McManus graduated from a training program in February 2020 and moved to another Bojangles location where “she became stuck in a five-month limbo,” the complaint said. 

Although she was promised a promotion from assistant general manager to general manager when a position opened up but was passed over several times in favor of White employees when vacancies became available, the complaint alleged.

In other instances, Black employees were the targets of racial slurs by White workers. Kattie Murry, the area director allegedly “committed racially derogatory acts and made several racially derogatory comments towards African American employees.”

Murray is also accused of telling McManus that other employees were “a better fit” for management positions, making “monkey noises and gestures “to Black employees, and described Black managers as “dumb.” McManus eventually discovered that she was being compensated less than newly hired assistant general managers who were White.

In May 2021, after five months of ”working an average of 80 hours a week with no overtime pay beyond 50 hours,” McManus sent a resignation letter to new area director Zachary Caines, who said he would help her if she did not resign.

She reported the treatment she received by White workers over a two-year period to Bojangles’ Human Resources Department and Caines and another manager laughed at her filing when her email was shared, according to the complaint.

On the same day, McManus received an email notification that her upcoming shifts were deleted for the rest of the month. According to the complaint, Caines was responsible for her termination.

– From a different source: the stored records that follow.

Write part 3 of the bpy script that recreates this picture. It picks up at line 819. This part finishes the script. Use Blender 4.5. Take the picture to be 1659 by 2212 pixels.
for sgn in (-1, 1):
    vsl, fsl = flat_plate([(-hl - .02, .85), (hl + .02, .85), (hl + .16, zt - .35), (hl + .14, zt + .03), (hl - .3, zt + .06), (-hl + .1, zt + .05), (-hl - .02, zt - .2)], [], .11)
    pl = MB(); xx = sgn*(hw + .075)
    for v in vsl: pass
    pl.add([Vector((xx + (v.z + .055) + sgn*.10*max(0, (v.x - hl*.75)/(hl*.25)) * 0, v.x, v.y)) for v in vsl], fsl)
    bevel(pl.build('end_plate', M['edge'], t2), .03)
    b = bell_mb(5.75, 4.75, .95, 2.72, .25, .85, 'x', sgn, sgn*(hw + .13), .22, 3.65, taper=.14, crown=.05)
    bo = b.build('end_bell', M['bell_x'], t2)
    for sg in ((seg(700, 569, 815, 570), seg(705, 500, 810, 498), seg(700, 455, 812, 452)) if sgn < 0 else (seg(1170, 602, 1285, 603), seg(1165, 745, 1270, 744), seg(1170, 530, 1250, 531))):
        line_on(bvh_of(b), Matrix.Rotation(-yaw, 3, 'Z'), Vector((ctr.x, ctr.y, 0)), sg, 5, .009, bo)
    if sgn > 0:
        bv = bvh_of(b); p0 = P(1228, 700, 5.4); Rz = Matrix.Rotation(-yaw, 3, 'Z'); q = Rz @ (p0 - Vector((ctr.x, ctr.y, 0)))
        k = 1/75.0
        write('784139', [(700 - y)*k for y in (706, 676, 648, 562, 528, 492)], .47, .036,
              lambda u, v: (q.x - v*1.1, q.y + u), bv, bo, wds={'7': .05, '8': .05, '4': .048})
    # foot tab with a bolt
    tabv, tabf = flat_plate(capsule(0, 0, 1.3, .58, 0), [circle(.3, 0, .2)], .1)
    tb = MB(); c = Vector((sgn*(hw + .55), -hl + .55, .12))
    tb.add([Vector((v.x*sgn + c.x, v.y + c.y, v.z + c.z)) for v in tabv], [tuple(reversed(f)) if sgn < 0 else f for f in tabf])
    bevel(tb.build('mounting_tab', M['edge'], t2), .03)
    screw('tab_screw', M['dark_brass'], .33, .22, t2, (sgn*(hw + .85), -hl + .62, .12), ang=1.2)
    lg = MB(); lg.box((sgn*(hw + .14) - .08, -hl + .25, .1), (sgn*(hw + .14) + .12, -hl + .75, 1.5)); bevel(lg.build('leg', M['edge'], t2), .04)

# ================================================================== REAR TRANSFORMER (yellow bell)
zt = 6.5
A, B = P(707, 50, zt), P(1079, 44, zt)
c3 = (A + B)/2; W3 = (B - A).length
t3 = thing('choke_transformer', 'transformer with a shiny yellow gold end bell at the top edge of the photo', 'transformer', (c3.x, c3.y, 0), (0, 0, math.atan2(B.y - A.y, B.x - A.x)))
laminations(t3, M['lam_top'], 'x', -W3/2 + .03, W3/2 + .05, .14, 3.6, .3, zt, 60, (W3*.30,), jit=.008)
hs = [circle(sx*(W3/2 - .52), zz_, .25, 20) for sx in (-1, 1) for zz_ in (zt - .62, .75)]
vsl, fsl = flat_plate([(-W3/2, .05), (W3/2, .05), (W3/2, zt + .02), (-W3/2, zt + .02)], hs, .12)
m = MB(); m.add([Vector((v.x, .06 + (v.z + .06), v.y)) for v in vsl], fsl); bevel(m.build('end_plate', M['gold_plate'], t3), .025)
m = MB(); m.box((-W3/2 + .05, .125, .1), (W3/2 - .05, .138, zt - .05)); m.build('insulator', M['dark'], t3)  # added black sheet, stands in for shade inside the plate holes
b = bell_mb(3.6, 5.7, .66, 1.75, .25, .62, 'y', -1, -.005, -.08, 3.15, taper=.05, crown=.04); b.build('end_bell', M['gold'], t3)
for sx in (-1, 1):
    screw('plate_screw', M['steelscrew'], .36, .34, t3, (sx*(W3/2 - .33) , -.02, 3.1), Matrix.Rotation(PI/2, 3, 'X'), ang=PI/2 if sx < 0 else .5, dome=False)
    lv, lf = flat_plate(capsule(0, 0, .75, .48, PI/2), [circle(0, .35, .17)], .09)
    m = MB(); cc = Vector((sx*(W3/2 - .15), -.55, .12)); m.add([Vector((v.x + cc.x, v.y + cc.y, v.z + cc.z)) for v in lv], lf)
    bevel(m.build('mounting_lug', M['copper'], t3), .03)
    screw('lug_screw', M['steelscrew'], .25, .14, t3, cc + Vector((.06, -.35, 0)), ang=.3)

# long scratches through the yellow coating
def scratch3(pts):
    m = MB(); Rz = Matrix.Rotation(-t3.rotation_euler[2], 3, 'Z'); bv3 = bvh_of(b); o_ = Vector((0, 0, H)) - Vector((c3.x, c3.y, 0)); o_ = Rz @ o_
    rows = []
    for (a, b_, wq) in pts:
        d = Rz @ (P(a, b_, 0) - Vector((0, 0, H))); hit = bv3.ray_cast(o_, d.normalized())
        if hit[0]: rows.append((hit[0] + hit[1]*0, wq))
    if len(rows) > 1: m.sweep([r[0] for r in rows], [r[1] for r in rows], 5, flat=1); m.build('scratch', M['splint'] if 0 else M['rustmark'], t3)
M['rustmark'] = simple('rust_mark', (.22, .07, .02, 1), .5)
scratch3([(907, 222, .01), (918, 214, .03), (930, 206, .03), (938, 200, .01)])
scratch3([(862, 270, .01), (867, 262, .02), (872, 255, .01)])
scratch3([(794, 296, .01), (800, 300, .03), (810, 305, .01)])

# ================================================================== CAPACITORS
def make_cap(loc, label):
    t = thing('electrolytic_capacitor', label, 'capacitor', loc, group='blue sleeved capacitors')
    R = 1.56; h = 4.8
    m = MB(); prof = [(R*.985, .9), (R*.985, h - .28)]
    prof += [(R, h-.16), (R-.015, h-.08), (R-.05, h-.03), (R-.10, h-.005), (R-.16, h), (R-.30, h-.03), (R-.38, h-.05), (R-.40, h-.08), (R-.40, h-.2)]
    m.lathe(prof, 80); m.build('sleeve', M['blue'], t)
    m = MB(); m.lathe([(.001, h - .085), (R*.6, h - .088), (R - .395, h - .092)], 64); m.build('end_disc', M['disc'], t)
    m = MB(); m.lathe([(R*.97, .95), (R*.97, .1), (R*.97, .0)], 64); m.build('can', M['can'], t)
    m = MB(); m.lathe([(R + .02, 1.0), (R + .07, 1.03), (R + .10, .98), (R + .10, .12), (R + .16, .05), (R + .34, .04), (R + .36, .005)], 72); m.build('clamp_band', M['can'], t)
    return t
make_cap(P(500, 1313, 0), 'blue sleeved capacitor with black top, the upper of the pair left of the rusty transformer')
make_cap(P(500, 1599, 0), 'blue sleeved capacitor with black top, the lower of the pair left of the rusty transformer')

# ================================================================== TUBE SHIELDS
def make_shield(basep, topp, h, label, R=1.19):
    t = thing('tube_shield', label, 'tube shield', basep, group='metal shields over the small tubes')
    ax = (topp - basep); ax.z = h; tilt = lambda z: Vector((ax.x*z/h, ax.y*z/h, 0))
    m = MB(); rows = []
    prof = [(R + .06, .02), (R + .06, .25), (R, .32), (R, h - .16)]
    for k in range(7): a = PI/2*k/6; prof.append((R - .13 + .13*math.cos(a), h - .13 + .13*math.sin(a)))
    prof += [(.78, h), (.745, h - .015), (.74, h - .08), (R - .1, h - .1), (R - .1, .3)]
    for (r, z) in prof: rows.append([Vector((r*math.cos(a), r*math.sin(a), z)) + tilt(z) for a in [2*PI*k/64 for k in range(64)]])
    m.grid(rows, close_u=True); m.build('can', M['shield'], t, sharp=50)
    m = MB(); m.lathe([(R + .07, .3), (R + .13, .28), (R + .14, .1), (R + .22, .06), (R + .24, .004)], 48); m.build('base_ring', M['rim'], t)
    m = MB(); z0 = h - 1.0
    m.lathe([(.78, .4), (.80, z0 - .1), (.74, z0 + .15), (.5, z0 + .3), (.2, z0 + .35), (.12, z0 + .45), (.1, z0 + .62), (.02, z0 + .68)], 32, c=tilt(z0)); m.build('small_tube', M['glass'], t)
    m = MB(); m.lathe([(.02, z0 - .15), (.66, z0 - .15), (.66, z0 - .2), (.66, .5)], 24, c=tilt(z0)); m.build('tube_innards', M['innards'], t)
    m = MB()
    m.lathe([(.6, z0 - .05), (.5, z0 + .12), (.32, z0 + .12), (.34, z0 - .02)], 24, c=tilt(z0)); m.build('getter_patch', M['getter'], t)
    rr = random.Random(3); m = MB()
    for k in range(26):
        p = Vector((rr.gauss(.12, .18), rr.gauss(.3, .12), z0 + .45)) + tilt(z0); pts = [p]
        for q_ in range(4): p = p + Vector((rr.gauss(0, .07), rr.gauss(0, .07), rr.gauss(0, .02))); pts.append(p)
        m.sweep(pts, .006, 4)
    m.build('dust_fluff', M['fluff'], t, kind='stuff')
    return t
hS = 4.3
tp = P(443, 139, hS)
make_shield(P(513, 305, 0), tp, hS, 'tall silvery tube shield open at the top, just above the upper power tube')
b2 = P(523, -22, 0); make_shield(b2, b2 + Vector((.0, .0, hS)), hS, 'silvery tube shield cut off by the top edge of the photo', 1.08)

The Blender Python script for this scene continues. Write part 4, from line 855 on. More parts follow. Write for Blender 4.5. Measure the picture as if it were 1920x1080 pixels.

McManus is requesting a jury trial claiming that  Bojangles’ is in violation of the Civil Rights Act of 1964.

Stacey McCray, Bojangles’ Vice President of Communications addressed the matter in a brief statement in an email.

“As a matter of policy, Bojangles does not comment on pending litigation,” McCray wrote.

This is the latest incident where Bojangles has been levied with allegations of discriminatory practices. In December 2023, Bojangles settled a lawsuit brought by the EEOC, which accused the restaurant chain of engaging in sexual harassment and retaliation against the employee who first reported the incidents from March 2020 to June 2020. 

According to the settlement, the company agreed to pay $20,000 to the employee and to implement employee training on consent, sexual harassment, and retaliation at some of its locations.